The ability to engage and network – without this no one is complete – is about doing so in an authentic way. I always challenge my people to be ‘interesting people’. No one wants to do coffee with a boring person, who only speaks to one or two domains. Today there is no excuse to be “narrow” or boring – there is so much content out there which is easily accessible, and a lot of the time, free. Review the diversity of reading material, or podcasts, on your own lists and libraries, and challenge yourself to experience different genres and domains just to “broaden” yourself. These are some ideas.
And finally, I cannot emphasize enough that communications skills are what makes the package of who you are whole. Communicating – what you say/write, how you say/write – is a skill which requires lifelong mastery. Communicating also means listening and understanding, reading between the lines and hearing what is said as well as what is not said; it heightens understanding and empathy, and allows for the response to be shaped, and any interaction to be impactful. Communicating well is the way you make yourself known to others, and is a lifelong learning journey. Making a good presentation for class is different from making a compelling sales pitch and influencing an audience. Speaking in person, over video conferencing, or from a podium — all of these require mastery of a broad range of communications skills. So one never fully graduates from learning this.
- What do you wish you had known as a young rookie joining the workforce?

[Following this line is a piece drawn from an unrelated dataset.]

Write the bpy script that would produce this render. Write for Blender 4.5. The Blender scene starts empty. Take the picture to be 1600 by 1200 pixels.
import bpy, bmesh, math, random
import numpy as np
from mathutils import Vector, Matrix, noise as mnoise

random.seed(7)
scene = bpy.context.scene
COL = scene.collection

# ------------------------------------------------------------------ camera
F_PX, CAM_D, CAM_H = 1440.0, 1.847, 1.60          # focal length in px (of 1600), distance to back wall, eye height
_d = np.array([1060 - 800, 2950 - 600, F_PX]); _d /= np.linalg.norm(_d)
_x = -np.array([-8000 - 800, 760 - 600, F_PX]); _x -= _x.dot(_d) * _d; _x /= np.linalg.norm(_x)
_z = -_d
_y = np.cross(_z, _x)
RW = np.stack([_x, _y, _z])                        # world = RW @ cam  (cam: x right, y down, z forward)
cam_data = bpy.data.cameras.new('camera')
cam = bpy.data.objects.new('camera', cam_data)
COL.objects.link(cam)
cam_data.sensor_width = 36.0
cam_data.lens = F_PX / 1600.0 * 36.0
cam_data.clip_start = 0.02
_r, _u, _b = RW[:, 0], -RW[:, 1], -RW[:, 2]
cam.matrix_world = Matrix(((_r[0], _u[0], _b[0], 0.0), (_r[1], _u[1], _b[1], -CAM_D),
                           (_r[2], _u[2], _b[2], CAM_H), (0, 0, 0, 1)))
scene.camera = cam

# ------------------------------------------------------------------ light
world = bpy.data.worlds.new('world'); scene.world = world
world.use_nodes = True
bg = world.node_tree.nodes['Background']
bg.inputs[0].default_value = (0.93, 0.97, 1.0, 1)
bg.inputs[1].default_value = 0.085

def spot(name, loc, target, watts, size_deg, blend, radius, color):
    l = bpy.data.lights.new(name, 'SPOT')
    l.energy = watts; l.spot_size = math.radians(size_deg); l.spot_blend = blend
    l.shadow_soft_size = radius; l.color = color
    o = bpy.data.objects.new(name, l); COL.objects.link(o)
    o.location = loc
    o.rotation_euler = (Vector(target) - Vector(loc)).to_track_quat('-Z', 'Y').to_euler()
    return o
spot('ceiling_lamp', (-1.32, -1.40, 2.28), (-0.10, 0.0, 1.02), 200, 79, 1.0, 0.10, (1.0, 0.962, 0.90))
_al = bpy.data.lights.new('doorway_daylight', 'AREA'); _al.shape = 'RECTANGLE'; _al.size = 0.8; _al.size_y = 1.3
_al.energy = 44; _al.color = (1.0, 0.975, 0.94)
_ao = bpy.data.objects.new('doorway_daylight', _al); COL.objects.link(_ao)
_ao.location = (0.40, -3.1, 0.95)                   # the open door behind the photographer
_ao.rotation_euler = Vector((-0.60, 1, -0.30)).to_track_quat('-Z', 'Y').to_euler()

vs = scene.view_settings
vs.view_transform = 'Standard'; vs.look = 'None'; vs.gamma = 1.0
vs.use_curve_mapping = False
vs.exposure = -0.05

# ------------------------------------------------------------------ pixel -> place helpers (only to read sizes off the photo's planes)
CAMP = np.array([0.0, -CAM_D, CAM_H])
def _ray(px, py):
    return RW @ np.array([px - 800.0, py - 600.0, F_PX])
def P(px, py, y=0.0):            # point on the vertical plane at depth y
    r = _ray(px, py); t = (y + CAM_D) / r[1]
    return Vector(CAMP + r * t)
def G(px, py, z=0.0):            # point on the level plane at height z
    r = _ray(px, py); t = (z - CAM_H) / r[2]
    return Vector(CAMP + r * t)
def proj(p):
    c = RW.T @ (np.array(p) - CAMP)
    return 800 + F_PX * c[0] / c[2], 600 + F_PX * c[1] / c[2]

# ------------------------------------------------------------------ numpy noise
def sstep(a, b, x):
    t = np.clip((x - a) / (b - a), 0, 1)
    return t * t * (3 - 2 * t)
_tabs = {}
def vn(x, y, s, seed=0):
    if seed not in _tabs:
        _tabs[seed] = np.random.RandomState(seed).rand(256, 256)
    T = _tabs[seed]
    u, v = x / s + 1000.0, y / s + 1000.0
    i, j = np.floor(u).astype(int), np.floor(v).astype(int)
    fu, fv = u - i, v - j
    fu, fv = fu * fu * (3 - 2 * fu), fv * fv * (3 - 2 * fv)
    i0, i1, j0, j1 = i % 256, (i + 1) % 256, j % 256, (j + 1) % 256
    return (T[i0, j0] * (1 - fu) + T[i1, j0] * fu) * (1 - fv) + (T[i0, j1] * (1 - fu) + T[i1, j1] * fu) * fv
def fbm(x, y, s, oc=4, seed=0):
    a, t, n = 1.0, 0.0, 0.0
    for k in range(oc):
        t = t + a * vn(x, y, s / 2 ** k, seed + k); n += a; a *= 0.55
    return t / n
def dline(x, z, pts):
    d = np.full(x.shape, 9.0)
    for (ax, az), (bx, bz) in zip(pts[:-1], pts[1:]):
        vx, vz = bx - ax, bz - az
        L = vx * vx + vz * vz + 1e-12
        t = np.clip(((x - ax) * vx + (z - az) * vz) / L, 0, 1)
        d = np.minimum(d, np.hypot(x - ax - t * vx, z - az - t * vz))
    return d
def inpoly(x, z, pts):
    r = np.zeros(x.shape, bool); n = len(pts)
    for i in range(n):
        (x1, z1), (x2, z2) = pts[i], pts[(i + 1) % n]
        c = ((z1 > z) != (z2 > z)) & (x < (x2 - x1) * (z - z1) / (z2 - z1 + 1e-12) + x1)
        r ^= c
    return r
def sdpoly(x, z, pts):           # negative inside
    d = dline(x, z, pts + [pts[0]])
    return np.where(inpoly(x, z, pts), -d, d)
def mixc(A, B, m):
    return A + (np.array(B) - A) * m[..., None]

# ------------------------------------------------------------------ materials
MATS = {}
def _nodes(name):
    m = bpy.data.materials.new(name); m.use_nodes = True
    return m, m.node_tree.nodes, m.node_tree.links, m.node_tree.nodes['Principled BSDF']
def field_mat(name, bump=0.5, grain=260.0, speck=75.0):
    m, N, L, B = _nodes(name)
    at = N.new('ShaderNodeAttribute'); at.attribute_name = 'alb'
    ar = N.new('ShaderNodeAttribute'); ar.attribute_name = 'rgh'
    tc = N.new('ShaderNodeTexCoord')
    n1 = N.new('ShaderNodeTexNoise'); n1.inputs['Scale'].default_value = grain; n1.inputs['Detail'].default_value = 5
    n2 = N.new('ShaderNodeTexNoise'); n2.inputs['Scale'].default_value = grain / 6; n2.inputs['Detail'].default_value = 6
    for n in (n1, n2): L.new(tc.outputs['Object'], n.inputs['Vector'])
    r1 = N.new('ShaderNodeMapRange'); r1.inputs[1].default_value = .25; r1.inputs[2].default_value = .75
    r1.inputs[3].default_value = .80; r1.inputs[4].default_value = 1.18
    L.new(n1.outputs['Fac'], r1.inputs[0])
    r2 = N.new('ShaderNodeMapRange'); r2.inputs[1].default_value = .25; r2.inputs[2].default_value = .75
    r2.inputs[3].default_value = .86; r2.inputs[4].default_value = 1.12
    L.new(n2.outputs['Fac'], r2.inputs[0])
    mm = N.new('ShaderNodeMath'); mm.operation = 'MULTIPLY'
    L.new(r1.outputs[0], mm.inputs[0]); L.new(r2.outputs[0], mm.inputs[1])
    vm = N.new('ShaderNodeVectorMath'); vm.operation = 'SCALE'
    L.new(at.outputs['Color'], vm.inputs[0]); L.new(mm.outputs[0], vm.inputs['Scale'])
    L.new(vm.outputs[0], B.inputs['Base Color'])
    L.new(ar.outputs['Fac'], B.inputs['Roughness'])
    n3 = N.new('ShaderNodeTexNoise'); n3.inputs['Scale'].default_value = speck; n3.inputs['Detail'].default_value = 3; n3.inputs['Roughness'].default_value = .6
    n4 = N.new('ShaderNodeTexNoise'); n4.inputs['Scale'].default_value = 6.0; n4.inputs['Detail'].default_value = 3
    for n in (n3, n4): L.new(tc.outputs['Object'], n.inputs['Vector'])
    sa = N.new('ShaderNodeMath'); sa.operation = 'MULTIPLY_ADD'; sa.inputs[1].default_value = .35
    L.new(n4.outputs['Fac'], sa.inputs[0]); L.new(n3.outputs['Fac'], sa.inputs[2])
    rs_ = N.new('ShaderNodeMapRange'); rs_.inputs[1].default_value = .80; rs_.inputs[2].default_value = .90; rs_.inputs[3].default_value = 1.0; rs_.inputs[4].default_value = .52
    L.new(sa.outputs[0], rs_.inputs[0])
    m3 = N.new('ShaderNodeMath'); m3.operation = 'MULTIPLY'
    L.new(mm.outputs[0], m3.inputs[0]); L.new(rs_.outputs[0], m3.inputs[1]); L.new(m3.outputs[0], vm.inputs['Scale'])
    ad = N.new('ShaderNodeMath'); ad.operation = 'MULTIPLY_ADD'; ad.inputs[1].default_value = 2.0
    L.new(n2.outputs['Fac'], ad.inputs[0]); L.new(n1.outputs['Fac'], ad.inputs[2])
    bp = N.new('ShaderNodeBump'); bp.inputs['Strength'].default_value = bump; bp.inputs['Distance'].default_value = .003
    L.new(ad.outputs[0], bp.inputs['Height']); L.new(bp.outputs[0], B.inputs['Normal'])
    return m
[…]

I wish I had known how valuable being fluent in mother tongue was to our future. After 10 years of learning Mandarin in school, I did not speak or read let alone write in Chinese after I completed my A Level Chinese exams. In 2006, I landed in Shanghai and spent 2 years there. After that time, my language ability improved, but I felt it was such a waste. If only I had maintained the language ability required by A levels and started from there in China – I would have achieved new levels of mastery of a language which is so important to the future of all of us living in this part of the world.